PITTSFIELD, Mass.—It’s not every day the Berkshire Museum’s mummy, Pahat, gets his coffin opened up to be studied.
“It’s completely surreal,” Philip Williams said, one of the researchers at the museum on Monday. “I grew up in Pittsfield, I grew up seeing Pahat in the museum, so being able to work with it, it’s really interesting to me.”
Williams, a rising junior at Castleton University in Vermont, spent Monday morning doing a 3D scan of the over 2,000-year-old mummy, combing over every inch with a handheld 3D scanner.
“What the scanner is doing is it’s taking about 40 to 60 photos per minute,” Williams said. “And it shoots out a laser which it uses to collect data back to get distance, and then it combines that distance with the photo to kinds of place all these images across each other.”

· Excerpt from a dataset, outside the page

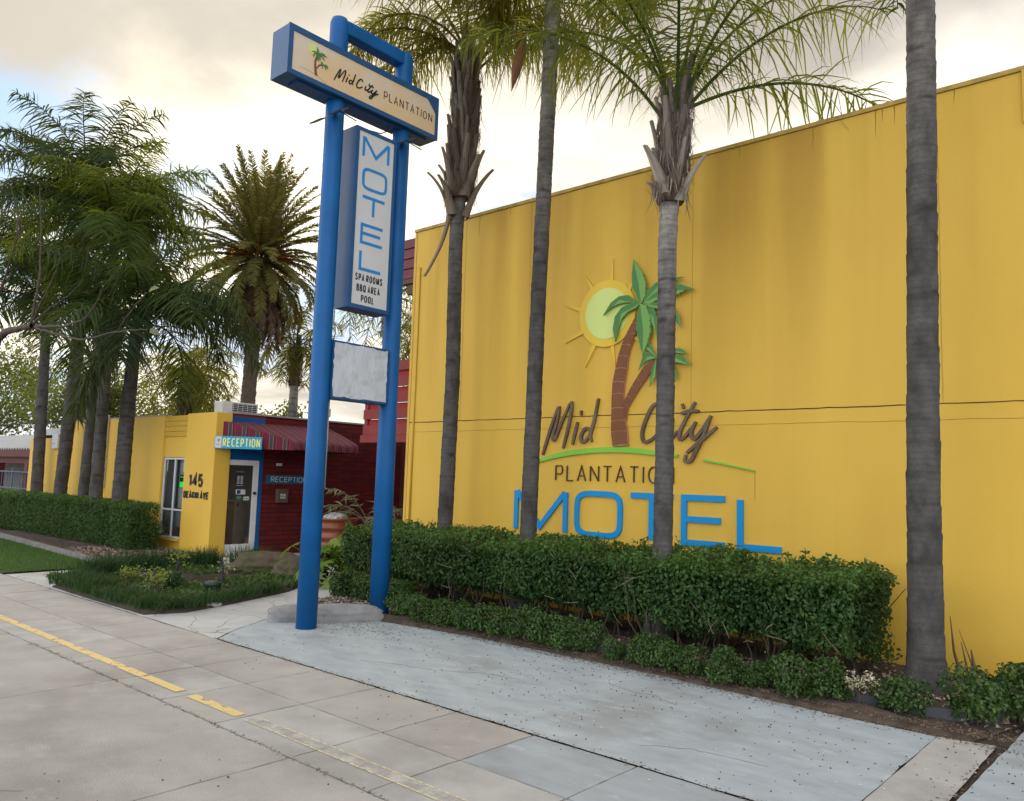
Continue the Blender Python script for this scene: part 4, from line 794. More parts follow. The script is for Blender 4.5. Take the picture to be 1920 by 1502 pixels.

This was the first time the coffin has been opened in more than a decade. Collections experience manager Jason Vivori said they’ve been able to learn a lot about Pahat, who was a high-ranking priest, thanks to lots of research over the years.
“Three different Egyptologists have looked at the text on the coffin lid and the coffin in general,” Vivori said. “He’s had three sets of CAT scans, and a set of x-rays, so he has been studied pretty heavily.”
Monday’s scan will generate a 3D digital model of Pahat, which will be made available on the museum’s website for educators and researchers to access freely.
“It’s really hard for me to get everything opened up and just take pictures and have them be good,” Vivori said. “So to be able to just direct them to the website where we’ll have this information available and they can just study it themselves and manipulate the actual scan will be really cool and I’m sure great for them as well.”